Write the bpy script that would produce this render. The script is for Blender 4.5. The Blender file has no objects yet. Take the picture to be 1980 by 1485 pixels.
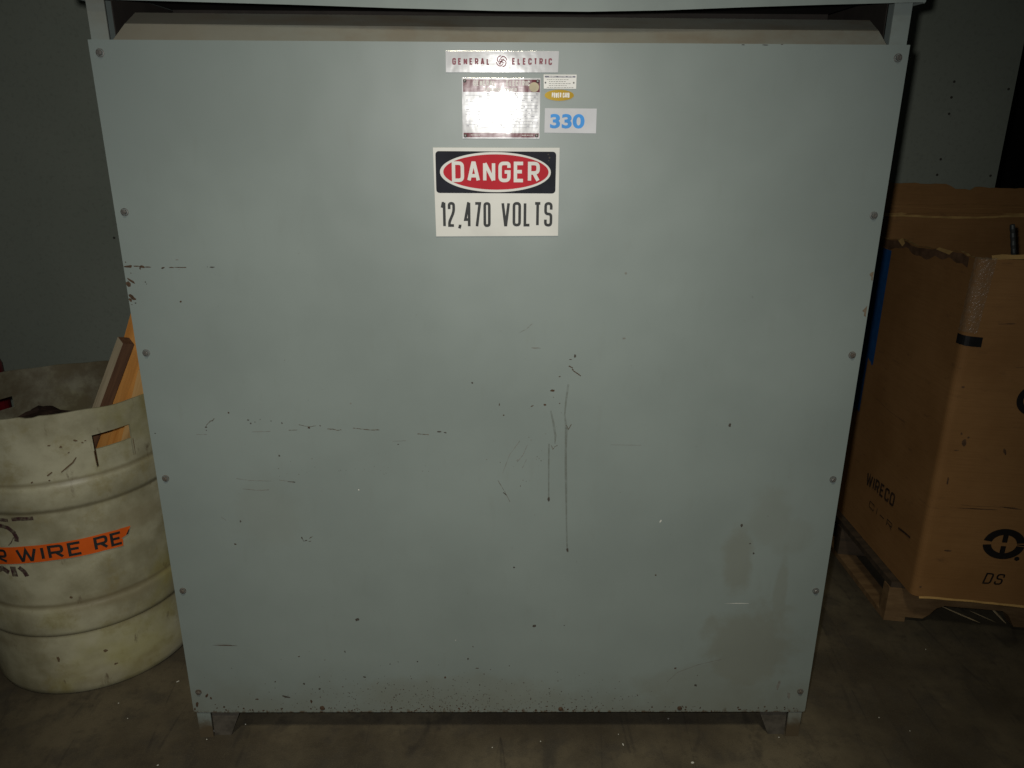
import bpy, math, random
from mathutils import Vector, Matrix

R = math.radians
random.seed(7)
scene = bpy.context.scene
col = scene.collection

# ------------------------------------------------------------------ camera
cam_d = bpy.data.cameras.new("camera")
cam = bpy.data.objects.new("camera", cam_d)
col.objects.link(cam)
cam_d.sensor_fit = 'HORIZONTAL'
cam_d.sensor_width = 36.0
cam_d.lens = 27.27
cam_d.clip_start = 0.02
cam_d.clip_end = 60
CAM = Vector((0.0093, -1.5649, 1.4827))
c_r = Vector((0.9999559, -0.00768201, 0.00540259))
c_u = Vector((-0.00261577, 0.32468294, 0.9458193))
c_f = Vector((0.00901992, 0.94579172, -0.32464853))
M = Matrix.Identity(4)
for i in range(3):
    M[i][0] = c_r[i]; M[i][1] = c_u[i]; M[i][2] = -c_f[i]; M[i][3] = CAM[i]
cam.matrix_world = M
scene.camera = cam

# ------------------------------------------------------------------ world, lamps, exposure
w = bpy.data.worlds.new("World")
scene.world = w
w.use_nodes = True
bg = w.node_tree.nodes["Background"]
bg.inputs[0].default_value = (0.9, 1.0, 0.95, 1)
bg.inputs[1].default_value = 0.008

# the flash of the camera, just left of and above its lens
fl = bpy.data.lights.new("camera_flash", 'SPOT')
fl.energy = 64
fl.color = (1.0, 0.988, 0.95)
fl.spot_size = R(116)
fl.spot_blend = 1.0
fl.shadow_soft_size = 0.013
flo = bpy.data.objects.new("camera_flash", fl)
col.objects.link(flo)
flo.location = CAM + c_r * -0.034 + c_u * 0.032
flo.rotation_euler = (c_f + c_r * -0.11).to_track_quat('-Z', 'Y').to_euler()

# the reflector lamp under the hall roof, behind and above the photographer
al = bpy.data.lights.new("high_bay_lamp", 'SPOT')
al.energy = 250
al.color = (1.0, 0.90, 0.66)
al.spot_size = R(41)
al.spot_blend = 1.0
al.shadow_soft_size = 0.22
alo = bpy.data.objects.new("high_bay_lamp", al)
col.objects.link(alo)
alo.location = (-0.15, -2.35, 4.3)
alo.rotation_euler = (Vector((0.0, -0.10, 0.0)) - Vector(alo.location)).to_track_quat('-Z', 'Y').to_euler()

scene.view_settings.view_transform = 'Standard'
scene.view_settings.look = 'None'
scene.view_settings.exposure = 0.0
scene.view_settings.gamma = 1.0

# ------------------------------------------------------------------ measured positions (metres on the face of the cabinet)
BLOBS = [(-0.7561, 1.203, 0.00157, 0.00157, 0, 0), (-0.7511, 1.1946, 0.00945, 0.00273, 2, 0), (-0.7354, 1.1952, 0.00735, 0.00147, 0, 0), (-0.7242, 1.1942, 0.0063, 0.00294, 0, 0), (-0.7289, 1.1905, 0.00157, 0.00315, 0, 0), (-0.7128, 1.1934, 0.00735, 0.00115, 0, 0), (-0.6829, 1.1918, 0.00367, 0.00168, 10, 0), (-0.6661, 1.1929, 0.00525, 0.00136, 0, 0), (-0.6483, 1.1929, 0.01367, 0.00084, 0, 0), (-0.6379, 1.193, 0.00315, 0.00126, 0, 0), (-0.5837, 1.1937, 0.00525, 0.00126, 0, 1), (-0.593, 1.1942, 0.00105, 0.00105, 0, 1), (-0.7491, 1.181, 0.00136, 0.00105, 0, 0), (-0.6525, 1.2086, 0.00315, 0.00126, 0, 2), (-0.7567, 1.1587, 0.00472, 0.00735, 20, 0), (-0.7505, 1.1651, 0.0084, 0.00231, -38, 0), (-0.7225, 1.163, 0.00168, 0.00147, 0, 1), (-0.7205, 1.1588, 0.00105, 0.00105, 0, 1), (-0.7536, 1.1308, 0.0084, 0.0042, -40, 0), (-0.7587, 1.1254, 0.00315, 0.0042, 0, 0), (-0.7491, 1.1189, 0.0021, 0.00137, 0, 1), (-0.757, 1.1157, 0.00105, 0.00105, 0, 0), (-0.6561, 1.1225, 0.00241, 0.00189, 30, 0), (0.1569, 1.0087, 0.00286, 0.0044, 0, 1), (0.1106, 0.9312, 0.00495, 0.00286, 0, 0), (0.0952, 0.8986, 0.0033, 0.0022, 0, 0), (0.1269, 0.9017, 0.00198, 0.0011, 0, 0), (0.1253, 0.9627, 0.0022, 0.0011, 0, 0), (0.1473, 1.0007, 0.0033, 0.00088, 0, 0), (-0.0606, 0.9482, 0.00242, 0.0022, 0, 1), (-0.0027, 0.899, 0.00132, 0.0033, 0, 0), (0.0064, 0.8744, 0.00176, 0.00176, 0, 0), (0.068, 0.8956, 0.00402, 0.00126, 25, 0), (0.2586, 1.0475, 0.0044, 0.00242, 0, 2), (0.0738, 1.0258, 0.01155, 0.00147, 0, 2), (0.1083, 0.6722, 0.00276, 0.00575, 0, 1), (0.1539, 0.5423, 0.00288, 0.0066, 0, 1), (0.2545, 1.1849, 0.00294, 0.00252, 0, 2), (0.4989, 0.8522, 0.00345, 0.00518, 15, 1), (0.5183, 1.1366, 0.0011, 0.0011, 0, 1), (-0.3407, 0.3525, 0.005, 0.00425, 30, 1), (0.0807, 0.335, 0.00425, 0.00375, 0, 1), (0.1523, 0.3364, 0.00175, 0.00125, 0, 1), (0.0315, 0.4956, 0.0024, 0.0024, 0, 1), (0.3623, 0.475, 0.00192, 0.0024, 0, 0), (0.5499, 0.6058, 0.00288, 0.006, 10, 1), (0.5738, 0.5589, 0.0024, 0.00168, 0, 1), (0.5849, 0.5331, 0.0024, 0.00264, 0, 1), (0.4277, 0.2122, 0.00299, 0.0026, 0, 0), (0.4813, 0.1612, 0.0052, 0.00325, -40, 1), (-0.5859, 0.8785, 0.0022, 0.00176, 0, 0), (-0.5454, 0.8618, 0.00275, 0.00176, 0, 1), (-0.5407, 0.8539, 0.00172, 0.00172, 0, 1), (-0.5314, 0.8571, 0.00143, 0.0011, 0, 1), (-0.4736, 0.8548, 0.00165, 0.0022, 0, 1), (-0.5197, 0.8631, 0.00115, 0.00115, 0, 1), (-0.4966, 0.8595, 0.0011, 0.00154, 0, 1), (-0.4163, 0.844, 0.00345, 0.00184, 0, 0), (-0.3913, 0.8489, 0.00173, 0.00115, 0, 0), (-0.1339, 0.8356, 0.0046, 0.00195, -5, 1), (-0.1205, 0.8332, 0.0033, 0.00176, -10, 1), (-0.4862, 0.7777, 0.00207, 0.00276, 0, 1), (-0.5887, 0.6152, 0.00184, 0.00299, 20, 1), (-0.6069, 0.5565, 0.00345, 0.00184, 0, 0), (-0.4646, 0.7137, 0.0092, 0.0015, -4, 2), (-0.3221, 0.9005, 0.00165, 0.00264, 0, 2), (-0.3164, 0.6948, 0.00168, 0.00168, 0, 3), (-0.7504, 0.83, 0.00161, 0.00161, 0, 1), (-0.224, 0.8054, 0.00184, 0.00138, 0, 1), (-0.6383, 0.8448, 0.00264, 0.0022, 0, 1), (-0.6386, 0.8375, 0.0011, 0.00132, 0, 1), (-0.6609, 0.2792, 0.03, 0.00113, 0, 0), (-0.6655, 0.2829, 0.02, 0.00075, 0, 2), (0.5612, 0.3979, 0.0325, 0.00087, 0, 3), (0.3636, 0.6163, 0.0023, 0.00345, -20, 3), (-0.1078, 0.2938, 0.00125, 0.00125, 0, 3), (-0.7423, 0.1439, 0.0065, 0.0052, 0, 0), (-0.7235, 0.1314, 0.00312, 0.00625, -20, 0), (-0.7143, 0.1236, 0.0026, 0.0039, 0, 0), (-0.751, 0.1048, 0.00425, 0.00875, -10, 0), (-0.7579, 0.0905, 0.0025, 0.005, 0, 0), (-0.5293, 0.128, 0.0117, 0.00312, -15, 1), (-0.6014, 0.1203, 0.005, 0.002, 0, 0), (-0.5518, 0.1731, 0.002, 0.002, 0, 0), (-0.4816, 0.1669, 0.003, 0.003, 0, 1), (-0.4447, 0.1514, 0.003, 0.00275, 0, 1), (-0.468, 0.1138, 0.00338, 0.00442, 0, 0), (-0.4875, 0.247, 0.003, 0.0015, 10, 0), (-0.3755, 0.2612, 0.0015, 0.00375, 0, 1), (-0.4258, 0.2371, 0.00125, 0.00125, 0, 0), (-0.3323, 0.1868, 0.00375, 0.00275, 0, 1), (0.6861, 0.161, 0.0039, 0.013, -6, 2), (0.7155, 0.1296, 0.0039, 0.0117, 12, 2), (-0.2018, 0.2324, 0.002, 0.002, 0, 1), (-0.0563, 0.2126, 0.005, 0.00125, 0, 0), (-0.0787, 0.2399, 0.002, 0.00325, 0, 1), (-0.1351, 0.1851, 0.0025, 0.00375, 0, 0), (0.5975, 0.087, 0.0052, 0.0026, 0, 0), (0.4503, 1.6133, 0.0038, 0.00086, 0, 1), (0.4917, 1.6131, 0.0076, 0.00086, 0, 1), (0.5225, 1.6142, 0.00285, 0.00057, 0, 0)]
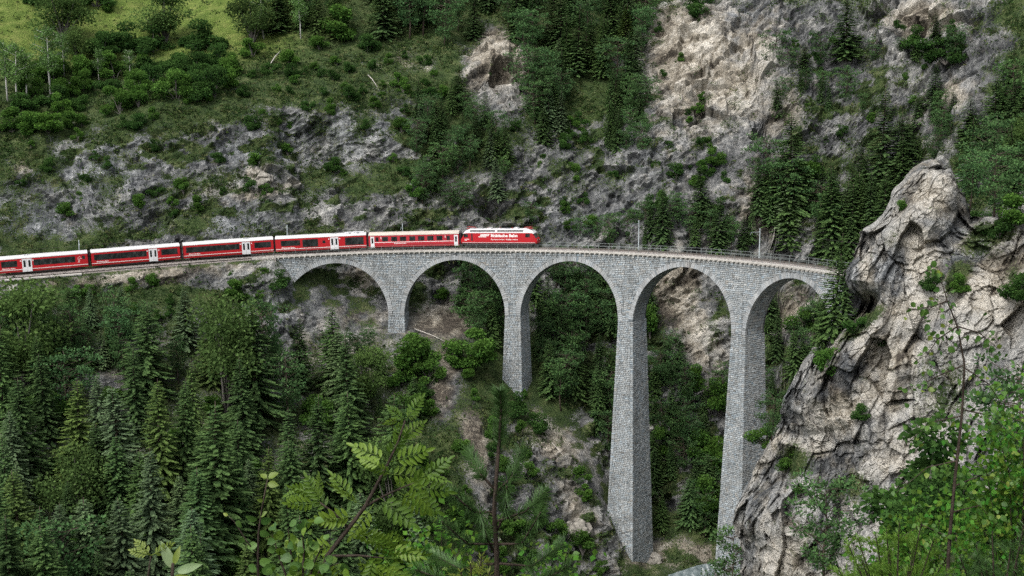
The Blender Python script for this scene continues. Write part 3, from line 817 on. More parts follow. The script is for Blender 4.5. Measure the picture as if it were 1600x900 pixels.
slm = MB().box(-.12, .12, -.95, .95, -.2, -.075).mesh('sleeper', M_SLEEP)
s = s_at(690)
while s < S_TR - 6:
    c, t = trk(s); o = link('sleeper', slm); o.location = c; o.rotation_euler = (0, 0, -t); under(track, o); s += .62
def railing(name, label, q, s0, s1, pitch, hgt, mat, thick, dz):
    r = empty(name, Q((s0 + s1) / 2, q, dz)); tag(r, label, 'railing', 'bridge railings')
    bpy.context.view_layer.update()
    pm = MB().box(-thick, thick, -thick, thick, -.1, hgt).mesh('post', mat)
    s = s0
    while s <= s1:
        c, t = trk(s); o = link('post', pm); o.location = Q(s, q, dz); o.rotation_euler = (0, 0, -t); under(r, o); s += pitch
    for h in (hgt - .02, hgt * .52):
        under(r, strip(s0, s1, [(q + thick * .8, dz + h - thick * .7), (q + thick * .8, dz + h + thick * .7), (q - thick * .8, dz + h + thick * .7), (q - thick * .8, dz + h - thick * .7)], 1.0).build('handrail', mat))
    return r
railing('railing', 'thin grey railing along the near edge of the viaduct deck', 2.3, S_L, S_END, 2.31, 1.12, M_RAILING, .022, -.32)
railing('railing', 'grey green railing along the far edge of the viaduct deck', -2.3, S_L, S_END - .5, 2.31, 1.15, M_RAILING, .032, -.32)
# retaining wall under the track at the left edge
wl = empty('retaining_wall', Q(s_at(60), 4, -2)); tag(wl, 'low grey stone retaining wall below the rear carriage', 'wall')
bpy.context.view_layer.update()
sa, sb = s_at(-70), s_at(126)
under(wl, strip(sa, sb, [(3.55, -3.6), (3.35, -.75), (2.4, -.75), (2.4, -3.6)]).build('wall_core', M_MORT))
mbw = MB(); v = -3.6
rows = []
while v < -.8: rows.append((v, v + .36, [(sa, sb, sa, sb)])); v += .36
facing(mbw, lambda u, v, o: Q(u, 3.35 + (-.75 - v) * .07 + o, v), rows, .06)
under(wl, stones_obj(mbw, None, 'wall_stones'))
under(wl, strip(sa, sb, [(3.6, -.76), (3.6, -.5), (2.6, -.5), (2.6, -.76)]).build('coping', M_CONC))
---
● Task brief
Pictures stay out. Print the data exactly, from its first line through the line containing "scene.camera = cam".

● Solution
Write the bpy script that would produce this render. The script is for Blender 4.5. The Blender file has no objects yet. Take the picture to be 1980 by 1485 pixels.
import bpy, math, random
from mathutils import Vector, Matrix

R = math.radians
random.seed(7)
scene = bpy.context.scene
col = scene.collection

# ------------------------------------------------------------------ camera
cam_d = bpy.data.cameras.new("camera")
cam = bpy.data.objects.new("camera", cam_d)
col.objects.link(cam)
cam_d.sensor_fit = 'HORIZONTAL'
cam_d.sensor_width = 36.0
cam_d.lens = 27.27
cam_d.clip_start = 0.02
cam_d.clip_end = 60
CAM = Vector((0.0093, -1.5649, 1.4827))
c_r = Vector((0.9999559, -0.00768201, 0.00540259))
c_u = Vector((-0.00261577, 0.32468294, 0.9458193))
c_f = Vector((0.00901992, 0.94579172, -0.32464853))
M = Matrix.Identity(4)
for i in range(3):
    M[i][0] = c_r[i]; M[i][1] = c_u[i]; M[i][2] = -c_f[i]; M[i][3] = CAM[i]
cam.matrix_world = M
scene.camera = cam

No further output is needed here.